IMF rebuts policy reform critics

The IMF has strongly denied that its mission to boost its status as global lender has undermined policy reform efforts in borrowing nations, amid growing criticism of Fund’s new flexible lending policies from hawkish observers.

“This crisis is different. This is the crisis where the whole world is in a recession and we need to tailor programmes accordingly,” Lorenzo Giorgianni, chief of emerging markets division at the IMF’s strategy, policy, and review department, said in an interview with Emerging Markets in Istanbul yesterday.

The IMF earlier this year startled markets by unexpectedly sanctioning large fiscal deficits in Ukraine and Hungary, and by expanding its large programme for Pakistan.

When the IMF’s programme for Ukraine was launched last year, the Fund recommended a balanced budget, but then sanctioned a deficit of 4% of GDP. Now it has agreed to a deficit of 6% for general budgetary purposes plus 2.6% for state-owned energy company Naftogaz Ukrainy.

And after torturous bargaining with Latvia, the Fund also relaxed its fiscal criteria during the summer.

Giorgianni said the structure of IMF lending has been biased toward fiscal policy rather than monetary support, due to the collapse of private sector economic activity in the teeth of the global slump.

“Monetary policy has been relatively ineffective, as banking systems had problems across the globe.

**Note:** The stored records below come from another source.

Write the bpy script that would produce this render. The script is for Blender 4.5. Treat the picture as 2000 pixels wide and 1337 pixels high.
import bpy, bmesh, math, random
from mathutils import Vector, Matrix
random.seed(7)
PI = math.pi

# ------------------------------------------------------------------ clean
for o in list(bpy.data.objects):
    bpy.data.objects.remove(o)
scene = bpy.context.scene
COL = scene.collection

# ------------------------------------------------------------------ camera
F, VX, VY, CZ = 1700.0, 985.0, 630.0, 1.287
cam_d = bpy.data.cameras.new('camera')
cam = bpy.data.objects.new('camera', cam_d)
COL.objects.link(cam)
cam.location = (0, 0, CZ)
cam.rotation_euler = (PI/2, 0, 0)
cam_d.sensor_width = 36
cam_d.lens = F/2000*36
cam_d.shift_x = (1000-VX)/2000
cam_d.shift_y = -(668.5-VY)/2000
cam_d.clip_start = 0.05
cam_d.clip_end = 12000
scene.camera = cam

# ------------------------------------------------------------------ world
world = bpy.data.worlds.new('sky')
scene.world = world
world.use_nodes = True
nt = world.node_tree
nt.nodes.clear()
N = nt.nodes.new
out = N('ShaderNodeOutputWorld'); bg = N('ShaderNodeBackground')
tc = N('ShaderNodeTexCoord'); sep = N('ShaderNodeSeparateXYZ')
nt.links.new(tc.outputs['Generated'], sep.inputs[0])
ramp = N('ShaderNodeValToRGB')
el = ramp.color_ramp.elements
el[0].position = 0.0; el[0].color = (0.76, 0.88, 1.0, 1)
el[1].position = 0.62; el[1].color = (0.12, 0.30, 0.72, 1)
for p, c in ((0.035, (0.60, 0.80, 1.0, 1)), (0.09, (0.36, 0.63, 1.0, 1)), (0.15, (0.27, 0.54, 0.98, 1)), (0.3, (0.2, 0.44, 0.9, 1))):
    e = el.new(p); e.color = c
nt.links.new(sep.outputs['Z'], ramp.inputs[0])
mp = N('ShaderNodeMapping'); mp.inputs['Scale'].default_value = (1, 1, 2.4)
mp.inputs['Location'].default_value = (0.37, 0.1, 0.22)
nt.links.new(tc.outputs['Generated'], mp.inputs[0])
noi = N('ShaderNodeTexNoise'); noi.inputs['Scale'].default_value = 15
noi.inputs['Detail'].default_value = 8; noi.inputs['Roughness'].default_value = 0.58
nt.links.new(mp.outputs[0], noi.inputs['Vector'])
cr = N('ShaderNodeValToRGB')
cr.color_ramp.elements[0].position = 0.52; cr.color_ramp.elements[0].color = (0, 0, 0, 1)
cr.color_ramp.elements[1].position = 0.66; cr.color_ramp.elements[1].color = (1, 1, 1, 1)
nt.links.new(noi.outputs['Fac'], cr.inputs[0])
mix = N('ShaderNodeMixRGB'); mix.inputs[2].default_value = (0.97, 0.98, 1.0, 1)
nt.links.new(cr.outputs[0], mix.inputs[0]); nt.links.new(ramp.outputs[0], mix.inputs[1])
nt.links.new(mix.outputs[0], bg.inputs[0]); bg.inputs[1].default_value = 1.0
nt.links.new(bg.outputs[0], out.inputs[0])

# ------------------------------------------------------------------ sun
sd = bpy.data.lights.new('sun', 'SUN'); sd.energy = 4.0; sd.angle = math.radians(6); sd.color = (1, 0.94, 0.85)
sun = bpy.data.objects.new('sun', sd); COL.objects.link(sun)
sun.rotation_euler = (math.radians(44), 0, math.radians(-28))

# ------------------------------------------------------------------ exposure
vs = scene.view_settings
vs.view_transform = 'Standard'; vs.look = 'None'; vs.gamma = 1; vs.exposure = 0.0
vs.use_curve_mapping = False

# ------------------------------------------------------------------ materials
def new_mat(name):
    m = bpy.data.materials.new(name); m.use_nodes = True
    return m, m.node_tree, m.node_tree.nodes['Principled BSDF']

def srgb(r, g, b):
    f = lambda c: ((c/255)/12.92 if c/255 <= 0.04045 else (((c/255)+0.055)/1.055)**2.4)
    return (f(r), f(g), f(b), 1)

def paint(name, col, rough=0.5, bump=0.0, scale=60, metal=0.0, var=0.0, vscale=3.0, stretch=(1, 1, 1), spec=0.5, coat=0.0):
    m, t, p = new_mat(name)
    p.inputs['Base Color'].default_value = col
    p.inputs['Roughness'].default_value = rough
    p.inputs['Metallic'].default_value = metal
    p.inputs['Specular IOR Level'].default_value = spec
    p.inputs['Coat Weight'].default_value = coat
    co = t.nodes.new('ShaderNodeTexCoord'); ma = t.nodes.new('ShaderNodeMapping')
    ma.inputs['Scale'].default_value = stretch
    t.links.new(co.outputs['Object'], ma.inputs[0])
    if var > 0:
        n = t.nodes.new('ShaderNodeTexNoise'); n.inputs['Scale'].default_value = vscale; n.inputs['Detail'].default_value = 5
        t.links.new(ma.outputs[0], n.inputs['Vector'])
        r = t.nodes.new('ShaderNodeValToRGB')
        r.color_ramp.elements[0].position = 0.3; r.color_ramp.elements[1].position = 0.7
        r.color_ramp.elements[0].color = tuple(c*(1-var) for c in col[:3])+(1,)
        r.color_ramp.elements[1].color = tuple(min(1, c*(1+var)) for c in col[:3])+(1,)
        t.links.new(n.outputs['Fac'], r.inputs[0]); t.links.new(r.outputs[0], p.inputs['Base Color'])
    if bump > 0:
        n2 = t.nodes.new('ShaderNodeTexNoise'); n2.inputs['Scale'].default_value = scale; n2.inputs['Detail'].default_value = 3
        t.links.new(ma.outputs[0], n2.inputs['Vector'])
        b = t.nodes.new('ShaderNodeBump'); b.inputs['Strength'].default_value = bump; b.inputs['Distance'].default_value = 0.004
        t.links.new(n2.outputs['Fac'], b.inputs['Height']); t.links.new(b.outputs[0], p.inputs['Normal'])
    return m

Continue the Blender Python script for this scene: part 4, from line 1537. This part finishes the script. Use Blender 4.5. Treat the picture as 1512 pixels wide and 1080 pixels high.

So there has been a greater emphasis on fiscal policy to carry the load [of policy-led economic stimulus],” Giorgianni said.

In November last year, the IMF approved a $7.6 billion stand-by arrangement with Pakistan that was upsized by an additional $3.2 billion to fund social programmes. However, observers argue that the country is relaxing its fiscal policies this year, and interest rates remain too low, while the IMF has not imposed structural reforms necessary for macro-economic adjustment.

Ashfaque Khan, a former economic advisor to the Pakistan finance ministry (1998-2009), told Emerging Markets: “It is strange that the IMF has allowed its resources to be used for budgetary reasons instead of balance-of-payments support. This is a major departure from the past – it is as if the IMF has changed its religion.”

He added: “The government has become impatient while the IMF has also forgotten its own lesson of a sound fiscal position, so vital for achieving macroeconomic stability.” The country’s fiscal deficit for the 2008-09 fiscal year stands at 5.8%, exceeding the government target by 0.9%.

Giorgianni said the Fund has learned lessons from the 1997 Asia crisis, when it called for fiscal austerity and interest rate hikes to stabilize currencies and reduce import demand to correct current account balances. These policies were criticized for triggering a self-reinforcing contraction that further destabilized the region and has stigmatised the lender of last of resort in the region.

The Fund’s new approach had garnered goodwill among borrowers that has “brought more [government] ownership in IMF programmes and so performance [observance of IMF criteria] has been better than the past”, Giorgianni said.

He denied that the IMF is giving into government pressure to continue spending, which threatens to delay the necessary policy adjustment. “There are some that say the best time to make reforms is in the midst of crisis, but this could be more costly to society. [...] Reforms need to be more gradual.”